European Central Bank Governor Mario Draghi has rejected an accusation that the European Central Bank is blackmailing Greece. Photo: AP.
Mario Draghi has pushed back this week against an accusation that the European Central Bank is blackmailing Greece and compounding the pressure on the country.
"Let me disagree with you about everything you said," Draghi told Portuguese lawmaker Marisa Matias during his regular hearing at the European Parliament in Brussels.
He was responding to a question about the withdrawal of a waiver that allowed the ECB to accept the country's junk-rated debt as collateral.
"It's bit rich when you look at our exposure to Greece" which totals 104 billion euros ($113.8 billion), Draghi says.
"What sort of blackmail is this? We haven't created any rule for Greece, rules were in place and they've been applied."
Draghi said the ECB will reintroduce the waiver at some point, ''but several conditions have to be satisfied.''
Shut out from ECB funding, Greek banks currently rely on emergency liquidity from their national central bank.
The ECB reviews the allowance on a weekly basis to make sure it doesn't run against a ban on state financing.
Draghi said Greek lenders are solvent ''at present,'' even though ''the liquidity situation has been deteriorating.''
In his opening statement to the parliament in Brussels, Draghi pushed aside concerns that the ECB's quantitative-easing plan will be hampered by a shortage of bonds available to buy.

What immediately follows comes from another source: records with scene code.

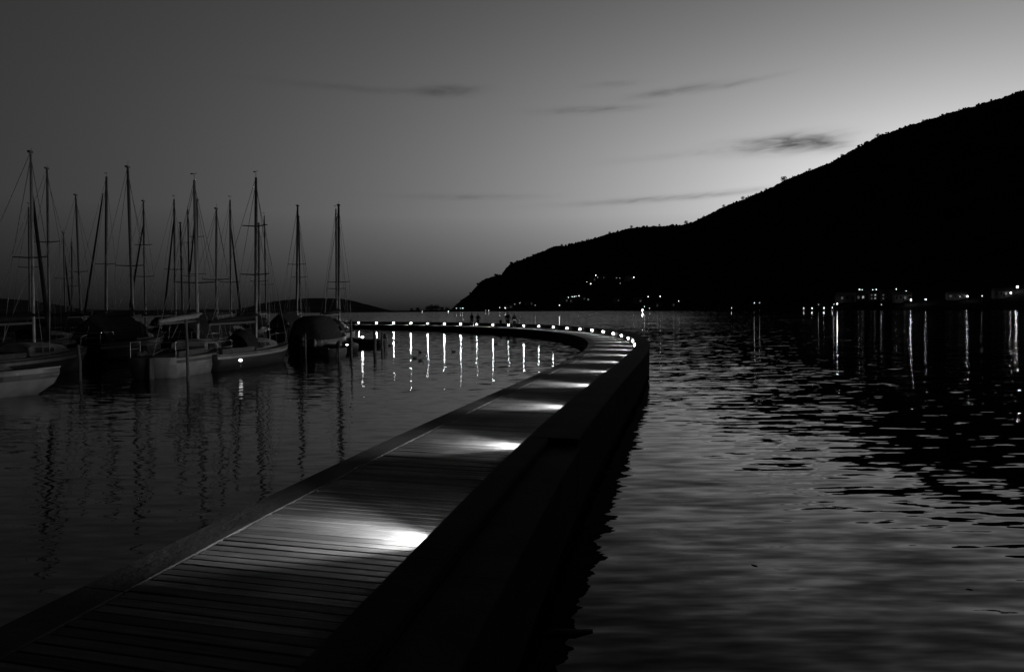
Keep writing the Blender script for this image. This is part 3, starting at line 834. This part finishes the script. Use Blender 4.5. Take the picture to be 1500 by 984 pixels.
# the near boats
def near_boat(tx, ty, Z, foot_px, rz, L, B, Fb, label, hm, cm, mastm, spd, **k):
    Y = Z * SC; top = at(tx, ty, Y); foot = at(foot_px, 480, Y)
    o = Vector((0, .08 * L, 0)); o.rotate(Matrix.Rotation(rz, 3, 'Z').to_euler())
    loc = Vector((foot.x, Y, 0)) - o
    return sailboat(loc, rz, L, B, Fb, top, k.pop('mr', .065), label, hm, cm, mastm, k.pop('furl', None), spd, **k)
near_boat(45, 222, 22.0, 49, radians(-3), 7.0, 2.2, .80, 'dark sailboat with a pale mast, its mast second from the left', M_hull_dark, M_canvas_dark, M_alu_white, (.45,), mr=.055, seed=31, hood=False, furl=(at(46.5, 280, 22.0 * SC), at(73, 498, 22.0 * SC + 2.7)))
def dayboat():
    Y = 19.0 * 1.02; p = at(70, 560, Y); L, B, Fb = 5.6, 2.0, .66
    rz = radians(-72)
    o = Vector((0, L * .44, 0)); o.rotate(Matrix.Rotation(rz, 3, 'Z').to_euler())
    root = tag(empty('cabin_boat', Vector((p.x, Y, 0)) - o, rz), 'white cabin boat with a dark side band, cut off by the left edge', 'boat')
    hm, hs_ = hull_mesh(L, B, Fb, bowrake=.3, conv=2.2); hm.build('hull', M_hull_white, root, True); deck_mesh(hs_).build('deck', M_deck_paint, root)
    band(hs_, .62, .84).build('hull_stripe', M_stripe, root)
    g = MB()
    for sg in (1, -1): g.tube([(sg*r[-1][0], r[-1][1], r[-1][2] + .01) for r in hs_], .03, 6)
    g.build('gunwale', M_hull_white, root)
    cs = []
    for t, wd, hh in ((-.1, .62, .9), (-.07, .64, 1.0), (.12, .58, .95), (.22, .45, .6), (.28, .35, .1)):
        b_ = B/2*wd; cs.append([(-b_, L*t, Fb - .05), (-b_*.9, L*t, Fb + .42*hh), (0, L*t, Fb + .5*hh), (b_*.9, L*t, Fb + .42*hh), (b_, L*t, Fb - .05)])
    c_ = MB(); c_.loft(cs, cap0=True, cap1=True); cab = c_.build('cabin', M_hull_grey, root)
    for sg in (-1, 1):
        wi = MB(); wi.loft([[(sg*(B/2*.63 + .012), -.04*L, Fb + .12), (sg*(B/2*.6 + .012), -.04*L, Fb + .32)], [(sg*(B/2*.585 + .012), .11*L, Fb + .12), (sg*(B/2*.56 + .012), .11*L, Fb + .3)]])
        wi.build('window', M_glass, cab)
dayboat()
near_boat(284.5, 264, 24.0, 289.5, radians(4), 7.0, 2.5, .80, 'white sailboat seen from astern with two dark stripes and a pale sail cover', M_hull_white, M_canvas_light, M_alu_white, (.36,), mr=.07, seed=33, hood=False)
near_boat(375, 260, 26.3, 374.5, radians(-10), 7.0, 2.15, .72, 'dark low sailboat with a pale waterline strip and shining rails, right of the white one', M_hull_dark, M_canvas_dark, M_alu, (.40, .7), mr=.075, seed=35, hood=True)

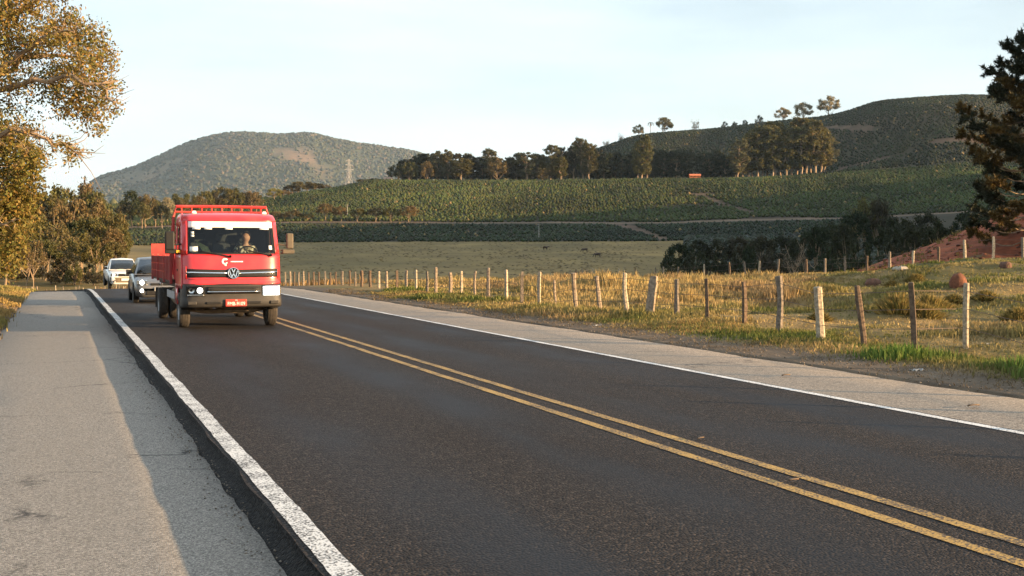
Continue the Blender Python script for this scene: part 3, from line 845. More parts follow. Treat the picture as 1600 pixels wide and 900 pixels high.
# tall eucalyptus along the ridge, left to right
GE = 'tall eucalyptus trees along the ridge'
ridge = [(622, 256, 26, 'broad', 'dark', 1008), (641, 252, 22, 'broad', 'olive', 1004), (658, 240, 26, 'broad', 'dark', 1022), (668, 252, 20, 'broad', 'rust', 1003),
         (683, 235, 24, 'broad', 'euca', 1016), (699, 234, 20, 'broad', 'euca', 1012), (712, 240, 24, 'broad', 'dull', 1020), (722, 247, 26, 'broad', 'olive', 1002),
         (735, 243, 24, 'broad', 'dull', 1020), (766, 232, 22, 'euca', 'euca', 1014), (776, 246, 28, 'broad', 'rust', 1003), (795, 246, 14, 'euca', 'dull', 1020), (806, 240, 17, 'euca', 'dull', 1016),
         (822, 237, 30, 'broad', 'euca', 1008), (840, 241, 20, 'broad', 'euca', 1018), (848, 262, 16, 'broad', 'rust', 1002), (860, 225, 24, 'euca', 'euca', 1012), (878, 229, 20, 'euca', 'dull', 1026), (877, 245, 18, 'broad', 'olive', 1003),
         (897, 222, 20, 'euca', 'dull', 1020), (910, 216, 21, 'euca', 'euca', 1014), (921, 223, 22, 'euca', 'olive', 1006), (1003, 211, 20, 'euca', 'olive', 1002), (996, 223, 17, 'euca', 'olive', 1004), (1010, 225, 16, 'euca', 'olive', 1003), (1001, 236, 20, 'euca', 'olive', 1001)]
adj = {'dark': 'dark', 'olive': 'olive', 'rust': 'rusty', 'euca': 'grey-green', 'dull': 'dull green'}
for i, (px, top, w, k, mk, zc) in enumerate(sorted(ridge)):
    if px not in (622, 641, 668, 776): k = 'euca'
    tree_px('eucalyptus_tree', k, mk, px, top, zc, f'{adj[mk]} tall tree, {ordinal(i + 1)} from the left in the row along the ridge', GE, w * (1.25 if k == 'euca' else 1.2), sink=(0 if k == 'euca' else 3.0))
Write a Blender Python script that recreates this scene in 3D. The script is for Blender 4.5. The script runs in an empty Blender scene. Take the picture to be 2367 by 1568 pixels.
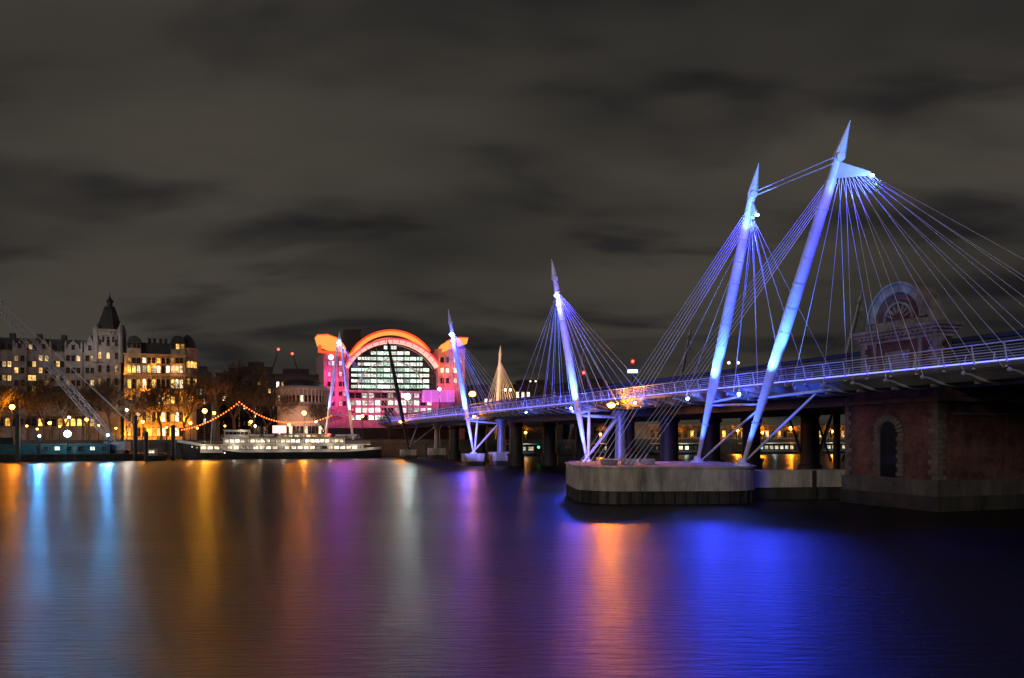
import bpy, math, random
from mathutils import Vector, Matrix
R=math.radians
col=bpy.context.scene.collection
rng=random.Random(7)
# ---------------------------------------------------------------- survey of the place
F=1858.0; UC=1183.5; VH=1010.0; H=6.5
def K(u): return (u-UC)/F
def P(u,v,Y): return Vector((K(u)*Y,Y,H+(VH-v)/F*Y))
A=math.atan(0.348); CA,SA=math.cos(A),math.sin(A)
def W(off,t,z=0): return Vector((54.4+off*CA-t*SA, off*SA+t*CA, z))   # footbridge frame
def T(Y): return Y/CA
def bankY(u): return 280/(1-.348*K(u))
class Fr:                                    # facade frame parallel to the river bank
    def __init__(s,u,Y,a=A):
        s.o=P(u,VH,Y); s.a=a; s.ca=math.cos(a); s.sa=math.sin(a)
    def s(s,u):
        k=K(u); return (k*s.o.y-s.o.x)/(s.ca-k*s.sa)
    def s_(s,u): return Fr.s(s,u)
    def z(s,v,u):
        Y=s.o.y+s.s_(u)*s.sa; return H+(VH-v)/F*Y
class LF(Fr):
    def z(s,v,u): return Fr.z(s,v,u)-4.6
# ---------------------------------------------------------------- mesh helper
class MB:
    def __init__(s): s.v=[];s.f=[];s.m=[];s.c=0
    def quad(s,*p):
        n=len(s.v); s.v+= [tuple(q) for q in p]; s.f.append(tuple(range(n,n+len(p)))); s.m.append(s.c); return s
    def hexa(s,p):
        n=len(s.v); s.v+=[tuple(q) for q in p]
        for f in ((0,3,2,1),(4,5,6,7),(0,1,5,4),(1,2,6,5),(2,3,7,6),(3,0,4,7)):
            s.f.append(tuple(n+i for i in f)); s.m.append(s.c)
        return s
    def box(s,x0,x1,y0,y1,z0,z1):
        return s.hexa([(x0,y0,z0),(x1,y0,z0),(x1,y1,z0),(x0,y1,z0),(x0,y0,z1),(x1,y0,z1),(x1,y1,z1),(x0,y1,z1)])
    def path(s,pts,rad,n=8,cap=True):
        pts=[Vector(p) for p in pts]; b=len(s.v); N=len(pts)
        for i,p in enumerate(pts):
            d=(pts[min(i+1,N-1)]-pts[max(i-1,0)])
            if d.length<1e-9: d=Vector((0,0,1))
            d.normalize()
            up=Vector((0,0,1)) if abs(d.z)<.95 else Vector((0,1,0))
            a=d.cross(up).normalized(); c=a.cross(d).normalized()
            r=rad[i] if isinstance(rad,(list,tuple)) else rad
            for k in range(n):
                t=2*math.pi*k/n; s.v.append(tuple(p+a*math.cos(t)*r+c*math.sin(t)*r))
        for i in range(N-1):
            for k in range(n):
                q=(k+1)%n; s.f.append((b+i*n+k,b+i*n+q,b+(i+1)*n+q,b+(i+1)*n+k)); s.m.append(s.c)
        if cap:
            s.f.append(tuple(b+k for k in range(n))[::-1]); s.m.append(s.c)
            s.f.append(tuple(b+(N-1)*n+k for k in range(n))); s.m.append(s.c)
        return s
    def tube(s,a,b,r0,r1=None,n=6,cap=True): return s.path([a,b],[r0,r0 if r1 is None else r1],n,cap)
    def prism(s,poly,y0,y1):                 # polygon in xz pushed along y
        b=len(s.v); n=len(poly)
        for y in (y0,y1): s.v+=[(x,y,z) for x,z in poly]
        s.f.append(tuple(range(b,b+n))); s.f.append(tuple(range(b+n,b+2*n))[::-1]); s.m+=[s.c]*2
        for k in range(n):
            q=(k+1)%n; s.f.append((b+k,b+n+k,b+n+q,b+q)); s.m.append(s.c)
        return s
    def slab(s,poly,z0,z1):                  # polygon in xy raised along z
        b=len(s.v); n=len(poly)
        for z in (z0,z1): s.v+=[(x,y,z) for x,y in poly]
        s.f.append(tuple(range(b,b+n))[::-1]); s.f.append(tuple(range(b+n,b+2*n))); s.m+=[s.c]*2
        for k in range(n):
            q=(k+1)%n; s.f.append((b+k,b+q,b+n+q,b+n+k)); s.m.append(s.c)
        return s
    def band(s,cx,cz,r0,r1,a0,a1,y0,y1,n=24):
        for i in range(n):
            p=a0+(a1-a0)*i/n; q=a0+(a1-a0)*(i+1)/n
            c=lambda r,t,y:(cx+r*math.cos(t),y,cz+r*math.sin(t))
            s.hexa([c(r0,p,y0),c(r1,p,y0),c(r1,p,y1),c(r0,p,y1),c(r0,q,y0),c(r1,q,y0),c(r1,q,y1),c(r0,q,y1)])
        return s
    def lathe(s,prof,cx=0,cy=0,z=0,n=16):
        b=len(s.v); N=len(prof)
        for r,h in prof:
            for k in range(n):
                t=2*math.pi*k/n; s.v.append((cx+r*math.cos(t),cy+r*math.sin(t),z+h))
        for i in range(N-1):
            for k in range(n):
                q=(k+1)%n; s.f.append((b+i*n+k,b+i*n+q,b+(i+1)*n+q,b+(i+1)*n+k)); s.m.append(s.c)
        s.f.append(tuple(b+k for k in range(n))[::-1]); s.f.append(tuple(b+(N-1)*n+k for k in range(n))); s.m+=[s.c]*2
        return s
    def ball(s,c,r,n=10,m=6,sz=1):
        pr=[(max(r*math.sin(math.pi*i/m),.001),-r*sz*math.cos(math.pi*i/m)) for i in range(m+1)]
        return s.lathe(pr,c[0],c[1],c[2],n)
    def mesh(s,name,mats):
        me=bpy.data.meshes.new(name); me.from_pydata(s.v,[],s.f)
        if not isinstance(mats,(list,tuple)): mats=[mats]
        for m in mats: me.materials.append(m)
        if len(mats)>1: me.polygons.foreach_set('material_index',s.m)
        return me
    def build(s,name,mats,parent=None,world=False,smooth=False):
        if world and parent is not None:
            o=parent.location; s.v=[(x-o.x,y-o.y,z-o.z) for x,y,z in s.v]
        me=s.mesh(name,mats)
        if smooth:
            me.polygons.foreach_set('use_smooth',[True]*len(me.polygons))
            me.set_sharp_from_angle(angle=R(40))
        return link(name,me,parent)
def link(name,me,parent=None,loc=(0,0,0),rz=0):
    o=bpy.data.objects.new(name,me); col.objects.link(o); o.parent=parent; o.location=loc; o.rotation_euler=(0,0,rz); return o
def tag(o,label,cat,group=None,kind=None):
    if label:o['label']=label
    if cat:o['category']=cat
    if group:o['group']=group
    if kind:o['kind']=kind
    return o
def thing(name,label,cat,loc=(0,0,0),rz=0,group=None):
    o=link(name,None,None,loc,rz); o.empty_display_size=.5
    return tag(o,label,cat,group)
KIDS={}
def remember(o):
    KIDS[o.name]=[c for c in list(bpy.data.objects) if c.parent==o]
    for c in KIDS[o.name]: remember(c)
def copy_tree(o,parent=None):
    c=o.copy(); col.objects.link(c); c.parent=parent
    for ch in KIDS.get(o.name,[]): copy_tree(ch,c)
    return c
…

'We see no signs that there will not be enough bonds for us to purchase.
''Feedback from market participants so far suggests that implementation has been very smooth and that market liquidity remains ample.''
The Frankfurt-based central bank started buying government debt this month to revive inflation.
While the region's recovery is being helped by cheap oil and a weak euro, Draghi is faced with a resumption of the crisis in Greece, with the country on the verge of a default that would shake the foundations of the single currency.
The ECB plans to buy 60 billion euros ($65.5 billion) a month of public-sector debt under its latest stimulus program, which is slated to last until September 2016, or until inflation is back on track toward the central bank's goal of just under 2 per cent.
In the first two weeks of the program, 26.3 billion euros of public sector purchases were settled.
In his capacity as chairman of the European Systemic Risk Board, Draghi said the current regulatory treatment of sovereign debt, which allows banks to load up their balance sheets with government bonds against little or no capital, underestimates the ''possibility of sovereign default" and can lead to "systemic risks."
"Changes to the current framework must be carefully designed" to avoid creating instability, he said, adding that they will be implemented only "once the situation in sovereign- bond markets has normalized."
Draghi said that recent signs point to an improving recovery and that QE will be a integral part of this.
He also said lower interest rates are feeding through to the broader economy and helping investment.
"A key factor for a full recovery of the euro-area economy and ensuring that inflation does not remain too low for too long will be the extra stimulus," he said.
Draghi has been increasingly upbeat about the euro-area revival since the announcement of the QE program.
"We can rightly be optimistic about the outlook," he said on March 16, two weeks after ECB staff forecast growth will accelerate from 0.9 per cent last year to 2.1 per cent in 2017 - a pace of expansion the region hasn't seen since 2007.